Sadly, less interesting is Nell (Victoria Pedretti), who crashes from one melodramatic meltdown to the next, while Steven is a preternatural investigator whose bullheaded ambition makes him the least likeable Crane. And although Oliver Jackson-Cohen is painfully raw as Luke, his junkie plot feels cookie-cutter bleak.
When they all finally come together in episode six, though, the family interplay proves electric, particularly when Dad (now played by Timothy Hutton) is thrown into the mix.
If you’re wondering what all of this means for those all-important spooks, don’t worry. There are plenty, from a man in a bowler hat (who hovers in a similarly unnerving way to Buffy’s Gentlemen) to a ‘Bent-Neck Lady’ who torments Nell.
In a show that successfully fosters a forbidding and gothic mood, they make unsettling blink-and-you’ll-miss cameos in pitch-black rooms, and are smartly handled, never becoming schlocky or laughable.
But Flanagan knows that in our post-Conjuring and Sixth Sense era, ghosts are only scary when they represent something else, and the show hits its stride with a bravura sequence in episode five that directly reinterprets a well-known event in Hill House lore, delivering it with the kind of devastating emotion that finally pays off the introduction of a family.
Meanwhile, episode six – which is set almost entirely in a funeral home – is told almost exclusively through five long, unbroken single takes that frontline the show’s strongest elements, namely the family tension and its wry spot-the-ghost visual gags.
At this point, the series seems to have hit its groove, and there are still plenty of mysteries left for the final four episodes to unravel.
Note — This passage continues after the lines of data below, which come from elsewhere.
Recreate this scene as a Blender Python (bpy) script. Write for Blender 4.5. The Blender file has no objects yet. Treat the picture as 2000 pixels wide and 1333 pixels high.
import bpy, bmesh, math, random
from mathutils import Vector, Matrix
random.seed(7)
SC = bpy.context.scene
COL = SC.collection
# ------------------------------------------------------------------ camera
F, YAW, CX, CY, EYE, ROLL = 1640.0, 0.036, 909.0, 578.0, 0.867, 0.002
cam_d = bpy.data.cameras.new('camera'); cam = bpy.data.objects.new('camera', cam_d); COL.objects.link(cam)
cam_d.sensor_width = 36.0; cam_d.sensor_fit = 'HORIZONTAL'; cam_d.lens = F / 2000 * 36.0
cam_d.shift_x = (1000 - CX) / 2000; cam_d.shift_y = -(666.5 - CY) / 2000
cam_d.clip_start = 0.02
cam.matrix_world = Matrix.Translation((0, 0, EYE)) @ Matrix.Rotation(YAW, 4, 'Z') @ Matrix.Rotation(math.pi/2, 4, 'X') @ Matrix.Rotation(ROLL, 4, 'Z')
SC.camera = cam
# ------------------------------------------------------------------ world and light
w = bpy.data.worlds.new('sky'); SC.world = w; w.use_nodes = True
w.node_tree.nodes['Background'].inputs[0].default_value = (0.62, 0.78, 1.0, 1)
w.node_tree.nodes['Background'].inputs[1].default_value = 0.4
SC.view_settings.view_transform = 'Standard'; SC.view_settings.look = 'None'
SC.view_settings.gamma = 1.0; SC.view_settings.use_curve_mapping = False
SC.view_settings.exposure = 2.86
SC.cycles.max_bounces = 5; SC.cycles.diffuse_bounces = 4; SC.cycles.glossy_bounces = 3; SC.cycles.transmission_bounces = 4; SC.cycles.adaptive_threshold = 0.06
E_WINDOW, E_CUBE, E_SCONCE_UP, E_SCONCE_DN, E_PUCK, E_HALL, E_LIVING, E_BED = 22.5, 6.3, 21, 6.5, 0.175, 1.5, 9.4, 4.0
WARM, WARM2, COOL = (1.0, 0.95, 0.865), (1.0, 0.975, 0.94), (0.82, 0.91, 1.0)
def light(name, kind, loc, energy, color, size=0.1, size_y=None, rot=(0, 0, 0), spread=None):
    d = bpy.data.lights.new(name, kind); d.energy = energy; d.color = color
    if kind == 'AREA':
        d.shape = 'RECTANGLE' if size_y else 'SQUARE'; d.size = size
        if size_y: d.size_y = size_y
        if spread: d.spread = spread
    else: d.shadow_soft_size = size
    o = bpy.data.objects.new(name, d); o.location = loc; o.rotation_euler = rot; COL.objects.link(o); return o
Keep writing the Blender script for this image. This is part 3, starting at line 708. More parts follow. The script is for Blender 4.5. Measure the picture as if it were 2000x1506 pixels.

Flanagan’s family-first approach lends the show considerable emotional heft but, be warned: there are long stretches devoid of paranormal activity that drift into melodrama territory.
Still, it’s a fun, psychologically complex narrative that Flanagan is weaving, and there are neat throwbacks to Jackson’s novel, such as a spiral staircase, a locked red door, an abundance of bed-bound ‘visits’, and housekeeper Mrs Dudley, who directly quotes the book’s famous line, “They lived all alone in the night, in the dark.”
This is a new version of The Haunting for a new time, when the term ‘ghosting’ means something else entirely, and, although it’s not always completely successful in its balancing of horror and heart, it’s definitely an intelligent and intriguing cocktail that constantly invites the audience to question what it’s seeing. Hopefully, this slow-burn series will catch light in a way that Jackson would be proud of.